Between the sanding, the painting, and the journey itself, I was searching for some kind of extreme neutrality, a convergence of negation and production. I set out to accomplish a monumental task without a discernible productive purpose. How can something so meaningless become so important? It was my goal to incite a dialogue between the two sides of my earlier point: on one hand, acceptance of the futility of accomplishing goals at all; on the other, achieving a most satisfying result. I believe the car looks beautiful.
A Brief History
Cars were an integral component of my youth - I grew up in suburban California. I developed an early obsession with monster trucks and hot rods. I spent years trying to convince my dad to paint flames on his modest gray 1990 Toyota Camry. In my teenage years, when this enthusiasm for light, heat, and noise eventually faded, cars remained a primary source of entertainment: my friends and I were classic automobile-wielding mischievous adolescents.

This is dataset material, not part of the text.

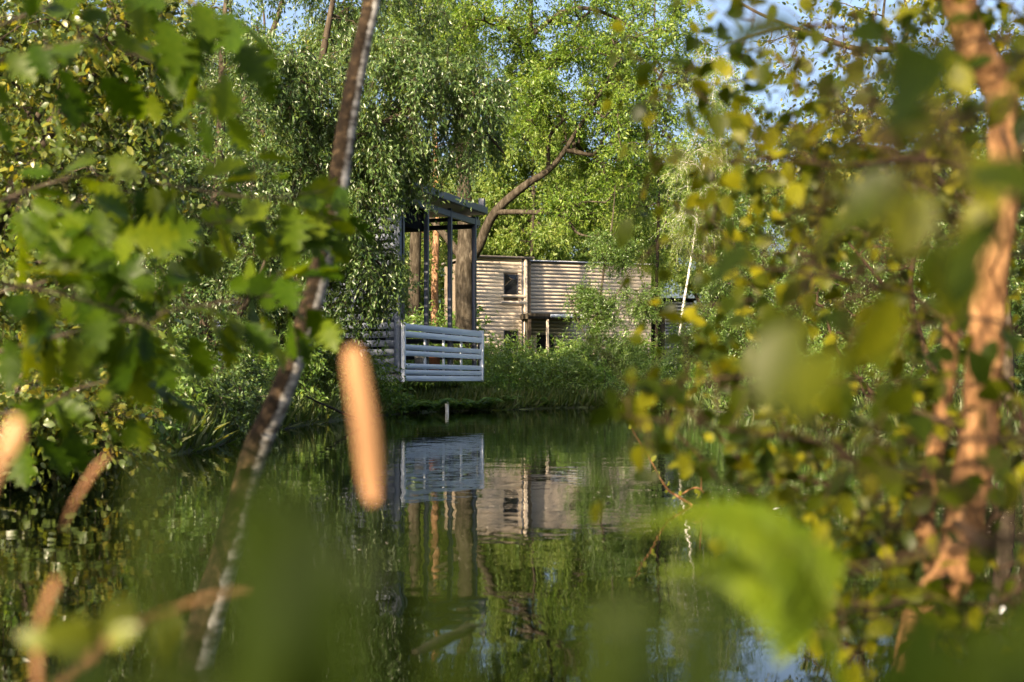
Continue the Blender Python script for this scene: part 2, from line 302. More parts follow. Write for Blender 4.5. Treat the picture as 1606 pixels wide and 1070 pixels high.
def tree(name, label, cat, base, limbs, blobs, leaf, lmat, bmat, seed=0, group=None, twigs=6, tlen=0.6, per=10, lsize=0.08, droop=0.3, tipr=0.006, spread=1.0,
         twig_tubes=True, ns_trunk=9, sep=0, sep_shape=None, jit=0.0, up_bias=0.7, trunk_name='trunk', limb_parts=False):
    rs = R(seed); base = np.asarray(base, float)
    root = thing(name, label, cat, base, group)
    L = []
    for k, (pp, rr) in enumerate(limbs):
        q = spline(np.asarray(pp)-base, max(6, len(pp)*4), jit, seed+k) ; r = np.interp(np.linspace(0, 1, len(q)), np.linspace(0, 1, len(rr)), rr); L.append((q, r))
    MS = [MB() for _ in L] if limb_parts else [MB()]*len(L); own = []
    for k, (q, r) in enumerate(L):
        tube(MS[k], q, r, ns_trunk); own += [k]*len(q)
    tg = blob_targets([(np.asarray(c)-base, r, n) for c, r, n in blobs], rs)
    buf, chains, cnt, nl, tips = skeleton(L, tg, rs)
    own = own+[0]*(len(buf)-len(own))
    for ids in chains:
        for i in ids[1:]: own[i] = own[ids[0]]
        r = [tipr*math.sqrt(max(1, cnt[i] if i >= nl else cnt[ids[1]])) for i in ids]; r[0] = r[1]
        tube(MS[own[ids[0]]], spline(buf[ids], 7), np.interp(np.linspace(0, 1, 7), np.linspace(0, 1, 4), r), 5, cap=False)
    for k, mm in enumerate(MS if limb_parts else MS[:1]): link('limb' if k else trunk_name, mm.mesh('trunk', bmat, True), root)
    T = np.array([t[0] for t in tips]); D = np.array([t[1] for t in tips])
    n = len(T)*twigs; t0 = np.repeat(T, twigs, 0)+rs.normal(0, tlen*0.18, (n, 3)); dd = nrm(np.repeat(D, twigs, 0)*0.55+rs.normal(0, 0.75*spread, (n, 3))+np.array([0, 0, -droop]))
    ln = tlen*rs.uniform(0.5, 1.3, n)
    t00 = np.repeat(T, twigs, 0)
    cm = MB()
    if twig_tubes:
        P3 = np.stack([t00, t0+dd*(ln*0.5)[:, None]-np.array([0, 0, 1])*(droop*ln*0.15)[:, None], t0+dd*ln[:, None]-np.array([0, 0, 1])*(droop*ln*0.6)[:, None]], 1)
        rr = np.array([tipr*0.6, tipr*0.4, tipr*0.15])
        x = nrm(np.cross(dd, rs.normal(size=(n, 3)))); y = np.cross(dd, x)
        an = np.arange(3)*2*PI/3
        V = P3[:, :, None]+rr[None, :, None, None]*(np.cos(an)[None, None, :, None]*x[:, None, None]+np.sin(an)[None, None, :, None]*y[:, None, None])
        f = np.array([[a*3+j, a*3+(j+1) % 3, a*3+3+(j+1) % 3, a*3+3+j] for a in range(2) for j in range(3)])
        tm = MB(); tm.add(V.reshape(-1, 3), (f[None]+(np.arange(n)*9)[:, None, None]).reshape(-1, 4)); link('twigs', tm.mesh('twigs', bmat), root)
    m_ = n*per; s = rs.uniform(0.08, 1.05, m_); I = np.repeat(np.arange(n), per)
    pos = t0[I]+dd[I]*(ln[I]*s)[:, None]-np.array([0, 0, 1])*(droop*ln[I]*0.6*s*s)[:, None]+rs.normal(0, lsize*0.35, (m_, 3))
    ax = nrm(dd[I]*0.6+rs.normal(0, 0.7, (m_, 3))+np.array([0, 0, -0.25-droop*0.5])); up = nrm(rs.normal(0, 1, (m_, 3))+np.array([0, 0, up_bias*1.6]))
    Fm = frames(ax, up); sz = lsize*rs.uniform(0.65, 1.25, m_)
    if sep:
        w = pos+base; dist = np.linalg.norm(w-np.array([0, 0, CAM_Z]), axis=1); px = w[:, 0]/w[:, 1]*F+803; py = 598-(w[:, 2]-CAM_Z)/w[:, 1]*F
        dist = dist+1000*((px < -5) | (px > 1611) | (py < -5) | (py > 1075)); o = np.argsort(dist); keep = o[:sep]; rest = o[sep:]
        sm = MB(); sm.add(SH[sep_shape or leaf][0], SH[sep_shape or leaf][1][0]); lme = sm.mesh('leaf', lmat)
        for i in keep:
            q = link('leaf', lme, root, loc=pos[i], rot=rot_to_euler(Fm[i])); q.scale = (float(sz[i]),)*3
        pos, Fm, sz = pos[rest], Fm[rest], sz[rest]
    leaves_into(cm, SH[leaf], pos, Fm, sz)
    c = link('crown', cm.mesh('crown', lmat), root)
    c['kind'] = 'stuff'
    return root
def copy_tree(root, label, loc, rz=0.0, s=1.0, sz=None):
    c = root.copy(); C.objects.link(c); c.location = tuple(loc); c.rotation_euler = (0, 0, rz); c.scale = (s, s, sz or s); c['label'] = label
    for ch in list(root.children):
        d = ch.copy(); C.objects.link(d); d.parent = c
    return c

# ------------------------------------------------------------------ terrain and water
POND = np.array([(-3.6, 3.0), (-1.6, 2.7), (-0.7, 2.6), (0, 2.3), (.6, 2.2), (1.2, 2.6), (2.5, 3.2), (4.5, 5), (5.2, 9), (5.0, 15), (5.6, 22), (5.2, 27), (4.4, 33), (2.5, 34.8), (1, 33.8), (-.2, 32), (-1, 31.2), (-1.8, 30), (-2.6, 27.5), (-3.3, 22), (-3.4, 17), (-3.25, 13), (-3.5, 10), (-3.5, 7)])
POND = spline(np.concatenate([POND, POND[:1]]), 140)[:-1] if False else np.array([p for p in spline(np.concatenate([np.c_[POND, np.zeros(len(POND))], np.c_[POND[:1], [[0]]]]), 150)[:-1, :2]])
def sdist(x, y):   # distance to the shoreline, negative in the pond
    p = np.stack([x, y], -1).reshape(-1, 2); a = POND; b = np.roll(POND, -1, 0); best = np.full(len(p), 1e9); ins = np.zeros(len(p), bool)
    for A, B in zip(a, b):
        e = B-A; t = np.clip(((p-A)@e)/(e@e), 0, 1); d = np.hypot(*(p-A-t[:, None]*e).T); best = np.minimum(best, d)
        c = ((A[1] > p[:, 1]) != (B[1] > p[:, 1])); xi = A[0]+(p[:, 1]-A[1])/(B[1]-A[1]+1e-12)*e[0]; ins ^= c & (p[:, 0] < xi)
    return np.where(ins, -best, best).reshape(np.shape(x))
def ground_z(x, y):
    x = np.asarray(x, float); y = np.asarray(y, float); d = sdist(x, y)
    und = 0.05*np.sin(x*1.3+y*.7)*np.cos(y*1.1-x*.4)
    out = 0.28*(1-np.exp(-d/0.55))+np.minimum(d, 60)*0.012+und*np.clip(d, 0, 1)
    near = np.clip((4.5-y)/1.5, 0, 1)*0.12*(1-np.exp(-np.maximum(d, 0)/0.5))
    return np.where(d > 0, out-near, -0.6*(1-np.exp(np.minimum(d, 0)/0.5)))
def gz(x, y): return float(ground_z(np.array([x]), np.array([y]))[0])
ux = np.sinh(np.linspace(-4.6, 4.6, 130))*6.2; uy = 14+np.sinh(np.linspace(-4.2, 4.4, 150))*6.5
ux = np.sort(np.concatenate([ux, np.arange(-6, 7, 0.18)])); uy = np.sort(np.concatenate([uy, np.arange(0.2, 38, 0.3)]))
X, Y = np.meshgrid(ux, uy); Z = ground_z(X, Y)
mb = MB(); nx, ny = len(ux), len(uy); i = (np.arange(ny-1)[:, None]*nx+np.arange(nx-1)[None]).ravel()
mb.add(np.stack([X, Y, Z], -1).reshape(-1, 3), np.stack([i, i+1, i+nx+1, i+nx], 1))
link('ground', mb.mesh('ground', M['ground'], True), kind='structure')
mb = MB(); mb.add([(-8, 0.5, 0), (9, 0.5, 0), (9, 38, 0), (-8, 38, 0)], [[0, 1, 2, 3]])
link('water', mb.mesh('water', M['water']), kind='structure')

# ------------------------------------------------------------------ board building helper (local frame, boards along u)
def boards(parent, name, u0, u1, zs, h, t, v, m, meshes={}):
    for z in zs:
        key = (name, round(u1-u0, 3), h, t, m.name)
        if key not in meshes:
            mb = MB(); bevbox(mb, (0, 0, 0), (u1-u0, t, h), 0.005); meshes[key] = mb.mesh(name, m)
        link(name, meshes[key], parent, loc=((u0+u1)/2, v, z))
def piece(parent, name, c, s, m, bv=0.008):
    mb = MB(); bevbox(mb, (0, 0, 0), s, bv); return link(name, mb.mesh(name, m), parent, loc=c)

# ------------------------------------------------------------------ pavilion over the water
# local x along the open side facing right (away from the camera), local y to the left of it (into the building)
A0 = np.array([-2.47, 28.6]); ang = math.atan2(4.7, 1.67)
pav = thing('pavilion', 'slate blue timber pavilion with pale slatted railing standing over the pond', 'pavilion', (A0[0], A0[1], 0), rz=ang)
LN = 4.99; Z0 = 0.72
piece(pav, 'deck_floor', (LN/2, 4.66, Z0+0.11), (LN-0.06, 9.2, 0.2), M['postwood'])
for (dx, dy) in ((0.5, 0.5), (4.5, 0.5), (0.5, 4.5), (4.5, 4.5), (0.5, 8.5), (4.5, 8.5)):
    piece(pav, 'stilt', (dx, dy, -0.2), (0.16, 0.16, 1.6), M['postwood'])
def railing(par, L, origin, rz, brackets, rm='rail'):
    rl = bpy.data.objects.new('railing', None); C.objects.link(rl); rl.parent = par; rl.location = (origin[0], origin[1], 0); rl.rotation_euler = (0, 0, rz)
    def rb(z0, z1): boards(rl, 'railing_board', 0.07, L-0.07, [Z0+(z0+z1)/2], z1-z0, 0.028, -0.03, M[rm])
    for z0, z1 in ((0, .125), (.145, .26), (.285, .40), (.57, .69), (.71, .83), (.99, 1.13), (1.15, 1.30)): rb(z0, z1)
    for u in brackets: piece(rl, 'baluster', (u, 0.012, Z0+.65), (0.06, 0.05, 1.26), M[rm])
    for u in (0.03, L-0.03): piece(rl, 'railing_post', (u, -0.02, Z0+.65), (0.075, 0.10, 1.34), M[rm])
    return rl
railing(pav, LN, (0, 0), 0, (1.32, 2.45, 3.6))
railing(pav, 2.3, (LN, 0.02), PI/2, (0.8, 1.55), 'steel')  # end railing coloured dark to stand for the shade seen through the gaps
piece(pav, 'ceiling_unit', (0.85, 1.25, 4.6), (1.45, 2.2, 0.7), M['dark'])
TOPZ = 4.98
for u in (0.16, 1.55, 3.0, 4.66): piece(pav, 'post', (u, 0.07, Z0+TOPZ/2-0.36+0.0), (0.10, 0.10, TOPZ-Z0), M['steel']); 
for v in (2.35,): piece(pav, 'post', (4.9, v, Z0+TOPZ/2-0.36), (0.10, 0.10, TOPZ-Z0), M['steel'])
piece(pav, 'corner_post', (0.0, 0.10, Z0+TOPZ/2-0.2), (0.12, 0.14, TOPZ-Z0-0.1), M['slate'])
piece(pav, 'beam', (LN/2, 0.07, TOPZ-0.14), (LN, 0.09, 0.16), M['steel'])
piece(pav, 'beam', (4.9, 1.2, TOPZ-0.22), (0.09, 2.3, 0.12), M['steel'])
piece(pav, 'beam', (4.9, 1.2, TOPZ-0.02), (0.09, 2.3, 0.10), M['steel'])
rf = piece(pav, 'roof', (LN/2-0.1, 4.68, TOPZ+0.16), (LN+0.3, 9.6, 0.16), M['steel'])
piece(rf, 'roof_covering', (0, 0.1, 0.16), (LN+0.1, 9.2, 0.14), M['siding'])
piece(rf, 'fascia', (0, -4.82, 0.03), (LN+0.34, 0.03, 0.18), M['steel'])
piece(rf, 'roof_upstand', (LN/2+0.08, -4.70, 0.22), (0.12, 0.16, 0.26), M['steel'])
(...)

My mom sold me her maroon Nissan sedan for $1000 in 2003. She had owned it since it was new, and it was the first manual transmission I ever successfully navigated around my neighborhood. It was my second year of college and the car had about 115000 miles on it at the time.
I finished school (where I ended up using the car as a canvas more than once) and eventually moved to Los Angeles where I spent 7 short months, not once using public transit. In July 2009 I packed the car with my favorite things and moved to Chicago.
The car made the 3000-mile journey problem-free and with stunning gas mileage to boot, which was a miracle to anyone casually familiar with the vehicle. (At fifteen years old, it looked its age.)
After arriving in Chicago and feeling particularly confounded regarding my future as an art-maker ("We're all gonna die! Why even bother?"), I considered goals and accomplishments. To simplify my thought process: Life is pointless, so what should I do until I die?